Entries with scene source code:

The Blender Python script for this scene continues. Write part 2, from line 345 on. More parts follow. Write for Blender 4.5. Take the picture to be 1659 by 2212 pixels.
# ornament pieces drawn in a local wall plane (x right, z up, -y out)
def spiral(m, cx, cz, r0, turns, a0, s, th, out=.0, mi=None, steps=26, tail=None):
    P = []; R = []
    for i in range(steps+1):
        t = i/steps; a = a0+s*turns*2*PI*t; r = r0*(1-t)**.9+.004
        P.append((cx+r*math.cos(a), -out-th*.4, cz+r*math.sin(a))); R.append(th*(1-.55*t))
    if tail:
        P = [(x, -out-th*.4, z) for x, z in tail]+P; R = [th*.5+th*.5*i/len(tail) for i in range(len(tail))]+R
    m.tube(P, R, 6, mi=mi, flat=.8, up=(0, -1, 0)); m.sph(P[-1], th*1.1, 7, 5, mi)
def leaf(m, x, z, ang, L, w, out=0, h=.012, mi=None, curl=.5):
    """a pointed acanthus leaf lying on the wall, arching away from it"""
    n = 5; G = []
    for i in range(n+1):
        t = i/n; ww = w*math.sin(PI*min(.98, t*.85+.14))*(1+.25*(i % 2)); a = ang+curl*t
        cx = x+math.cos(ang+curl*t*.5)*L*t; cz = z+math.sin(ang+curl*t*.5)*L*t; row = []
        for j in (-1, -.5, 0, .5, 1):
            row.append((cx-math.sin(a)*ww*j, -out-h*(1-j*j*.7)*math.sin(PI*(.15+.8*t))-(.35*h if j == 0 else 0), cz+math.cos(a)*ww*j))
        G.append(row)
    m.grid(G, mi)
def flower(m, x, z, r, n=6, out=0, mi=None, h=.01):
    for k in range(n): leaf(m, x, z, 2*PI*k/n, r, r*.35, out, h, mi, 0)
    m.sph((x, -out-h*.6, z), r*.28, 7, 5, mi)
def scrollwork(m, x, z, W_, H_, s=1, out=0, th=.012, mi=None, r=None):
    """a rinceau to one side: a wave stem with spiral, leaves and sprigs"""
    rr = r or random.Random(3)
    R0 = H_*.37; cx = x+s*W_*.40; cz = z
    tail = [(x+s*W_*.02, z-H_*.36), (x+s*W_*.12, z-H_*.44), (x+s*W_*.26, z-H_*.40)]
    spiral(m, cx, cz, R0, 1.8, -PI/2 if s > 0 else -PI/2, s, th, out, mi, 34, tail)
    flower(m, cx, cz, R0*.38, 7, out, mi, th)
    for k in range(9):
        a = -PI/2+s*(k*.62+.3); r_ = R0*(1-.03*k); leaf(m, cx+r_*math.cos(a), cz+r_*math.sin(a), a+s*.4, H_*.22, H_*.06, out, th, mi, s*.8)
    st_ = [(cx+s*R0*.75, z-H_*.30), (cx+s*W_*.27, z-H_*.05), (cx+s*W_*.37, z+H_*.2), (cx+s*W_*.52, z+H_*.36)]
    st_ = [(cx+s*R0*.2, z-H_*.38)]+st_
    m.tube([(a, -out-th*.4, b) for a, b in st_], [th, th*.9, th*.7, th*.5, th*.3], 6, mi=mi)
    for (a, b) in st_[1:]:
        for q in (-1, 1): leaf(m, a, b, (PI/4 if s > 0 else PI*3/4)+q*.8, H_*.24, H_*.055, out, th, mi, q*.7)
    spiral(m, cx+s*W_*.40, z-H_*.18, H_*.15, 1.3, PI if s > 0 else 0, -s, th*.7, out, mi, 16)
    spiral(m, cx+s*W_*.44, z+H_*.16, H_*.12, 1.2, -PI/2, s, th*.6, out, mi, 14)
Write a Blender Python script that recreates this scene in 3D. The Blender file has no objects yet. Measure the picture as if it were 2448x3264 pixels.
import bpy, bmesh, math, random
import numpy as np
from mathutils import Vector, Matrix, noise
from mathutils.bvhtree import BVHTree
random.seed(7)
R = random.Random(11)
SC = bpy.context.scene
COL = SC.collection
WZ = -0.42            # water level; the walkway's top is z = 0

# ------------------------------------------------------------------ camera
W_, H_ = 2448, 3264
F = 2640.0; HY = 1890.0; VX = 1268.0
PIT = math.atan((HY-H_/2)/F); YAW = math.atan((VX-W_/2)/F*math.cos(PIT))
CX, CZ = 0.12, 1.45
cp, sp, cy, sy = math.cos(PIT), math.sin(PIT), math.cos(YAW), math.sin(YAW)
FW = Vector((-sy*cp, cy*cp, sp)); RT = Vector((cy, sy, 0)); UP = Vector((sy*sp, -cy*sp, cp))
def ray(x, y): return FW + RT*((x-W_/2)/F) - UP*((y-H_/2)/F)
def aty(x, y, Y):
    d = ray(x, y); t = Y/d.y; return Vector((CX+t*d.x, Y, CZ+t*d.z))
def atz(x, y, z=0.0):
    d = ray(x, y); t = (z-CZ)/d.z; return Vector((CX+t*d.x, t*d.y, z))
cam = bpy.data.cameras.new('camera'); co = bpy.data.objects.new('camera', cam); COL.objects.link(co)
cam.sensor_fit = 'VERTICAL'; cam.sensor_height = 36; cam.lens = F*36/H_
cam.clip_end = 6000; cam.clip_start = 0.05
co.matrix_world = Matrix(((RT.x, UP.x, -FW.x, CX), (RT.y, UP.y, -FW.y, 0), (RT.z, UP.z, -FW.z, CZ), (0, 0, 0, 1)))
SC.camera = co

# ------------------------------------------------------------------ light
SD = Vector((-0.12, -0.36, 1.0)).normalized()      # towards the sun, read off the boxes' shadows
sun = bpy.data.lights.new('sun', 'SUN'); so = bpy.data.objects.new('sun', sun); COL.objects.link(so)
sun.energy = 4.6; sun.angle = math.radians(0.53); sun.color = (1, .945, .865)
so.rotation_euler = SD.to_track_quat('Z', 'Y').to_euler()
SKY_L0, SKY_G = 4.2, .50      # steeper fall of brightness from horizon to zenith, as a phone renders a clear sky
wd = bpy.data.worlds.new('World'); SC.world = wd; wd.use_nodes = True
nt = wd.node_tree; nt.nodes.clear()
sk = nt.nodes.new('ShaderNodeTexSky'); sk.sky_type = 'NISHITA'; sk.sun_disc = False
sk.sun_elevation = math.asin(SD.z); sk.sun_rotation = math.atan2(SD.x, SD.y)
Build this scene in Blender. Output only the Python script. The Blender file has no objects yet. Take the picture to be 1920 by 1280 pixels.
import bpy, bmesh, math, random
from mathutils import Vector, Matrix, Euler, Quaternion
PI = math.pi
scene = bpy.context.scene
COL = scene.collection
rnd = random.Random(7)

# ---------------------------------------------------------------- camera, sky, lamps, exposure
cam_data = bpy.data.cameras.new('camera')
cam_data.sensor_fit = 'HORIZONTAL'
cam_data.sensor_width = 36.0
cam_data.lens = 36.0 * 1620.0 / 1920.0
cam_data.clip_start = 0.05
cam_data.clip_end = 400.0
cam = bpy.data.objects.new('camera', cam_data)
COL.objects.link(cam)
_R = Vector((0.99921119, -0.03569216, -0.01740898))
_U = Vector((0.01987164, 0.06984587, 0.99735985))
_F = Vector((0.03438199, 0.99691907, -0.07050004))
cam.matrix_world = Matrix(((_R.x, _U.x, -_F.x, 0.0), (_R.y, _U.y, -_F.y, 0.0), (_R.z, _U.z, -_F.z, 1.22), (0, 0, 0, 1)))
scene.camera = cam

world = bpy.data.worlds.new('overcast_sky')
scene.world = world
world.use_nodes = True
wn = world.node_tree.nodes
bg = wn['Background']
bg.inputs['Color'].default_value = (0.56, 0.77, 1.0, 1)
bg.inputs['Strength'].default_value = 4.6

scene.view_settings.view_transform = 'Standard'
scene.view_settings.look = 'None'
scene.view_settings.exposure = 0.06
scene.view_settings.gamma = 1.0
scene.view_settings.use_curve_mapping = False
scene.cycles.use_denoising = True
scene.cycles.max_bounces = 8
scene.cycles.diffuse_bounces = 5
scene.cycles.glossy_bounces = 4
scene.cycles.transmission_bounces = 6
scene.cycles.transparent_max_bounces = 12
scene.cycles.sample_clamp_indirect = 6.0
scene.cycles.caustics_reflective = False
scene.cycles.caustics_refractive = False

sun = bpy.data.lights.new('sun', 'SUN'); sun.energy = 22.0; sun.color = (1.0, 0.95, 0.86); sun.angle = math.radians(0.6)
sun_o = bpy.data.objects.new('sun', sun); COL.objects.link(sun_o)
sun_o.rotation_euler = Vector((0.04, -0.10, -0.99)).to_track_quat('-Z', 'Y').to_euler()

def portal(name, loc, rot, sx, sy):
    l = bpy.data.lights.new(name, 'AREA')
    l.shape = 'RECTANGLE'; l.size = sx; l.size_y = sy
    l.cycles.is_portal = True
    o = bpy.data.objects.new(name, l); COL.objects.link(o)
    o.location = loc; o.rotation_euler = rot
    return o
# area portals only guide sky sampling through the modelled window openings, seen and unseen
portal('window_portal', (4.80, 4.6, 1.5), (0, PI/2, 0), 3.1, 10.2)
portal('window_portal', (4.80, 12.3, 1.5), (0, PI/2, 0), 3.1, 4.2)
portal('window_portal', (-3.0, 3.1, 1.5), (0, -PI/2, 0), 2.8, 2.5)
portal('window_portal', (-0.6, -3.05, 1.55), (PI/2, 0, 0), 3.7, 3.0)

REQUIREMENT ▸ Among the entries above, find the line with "Write a Blender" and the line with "SC.camera = co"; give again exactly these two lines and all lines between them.

TASK RESPONSE ▸
Write a Blender Python script that recreates this scene in 3D. The Blender file has no objects yet. Measure the picture as if it were 2448x3264 pixels.
import bpy, bmesh, math, random
import numpy as np
from mathutils import Vector, Matrix, noise
from mathutils.bvhtree import BVHTree
random.seed(7)
R = random.Random(11)
SC = bpy.context.scene
COL = SC.collection
WZ = -0.42            # water level; the walkway's top is z = 0

# ------------------------------------------------------------------ camera
W_, H_ = 2448, 3264
F = 2640.0; HY = 1890.0; VX = 1268.0
PIT = math.atan((HY-H_/2)/F); YAW = math.atan((VX-W_/2)/F*math.cos(PIT))
CX, CZ = 0.12, 1.45
cp, sp, cy, sy = math.cos(PIT), math.sin(PIT), math.cos(YAW), math.sin(YAW)
FW = Vector((-sy*cp, cy*cp, sp)); RT = Vector((cy, sy, 0)); UP = Vector((sy*sp, -cy*sp, cp))
def ray(x, y): return FW + RT*((x-W_/2)/F) - UP*((y-H_/2)/F)
def aty(x, y, Y):
    d = ray(x, y); t = Y/d.y; return Vector((CX+t*d.x, Y, CZ+t*d.z))
def atz(x, y, z=0.0):
    d = ray(x, y); t = (z-CZ)/d.z; return Vector((CX+t*d.x, t*d.y, z))
cam = bpy.data.cameras.new('camera'); co = bpy.data.objects.new('camera', cam); COL.objects.link(co)
cam.sensor_fit = 'VERTICAL'; cam.sensor_height = 36; cam.lens = F*36/H_
cam.clip_end = 6000; cam.clip_start = 0.05
co.matrix_world = Matrix(((RT.x, UP.x, -FW.x, CX), (RT.y, UP.y, -FW.y, 0), (RT.z, UP.z, -FW.z, CZ), (0, 0, 0, 1)))
SC.camera = co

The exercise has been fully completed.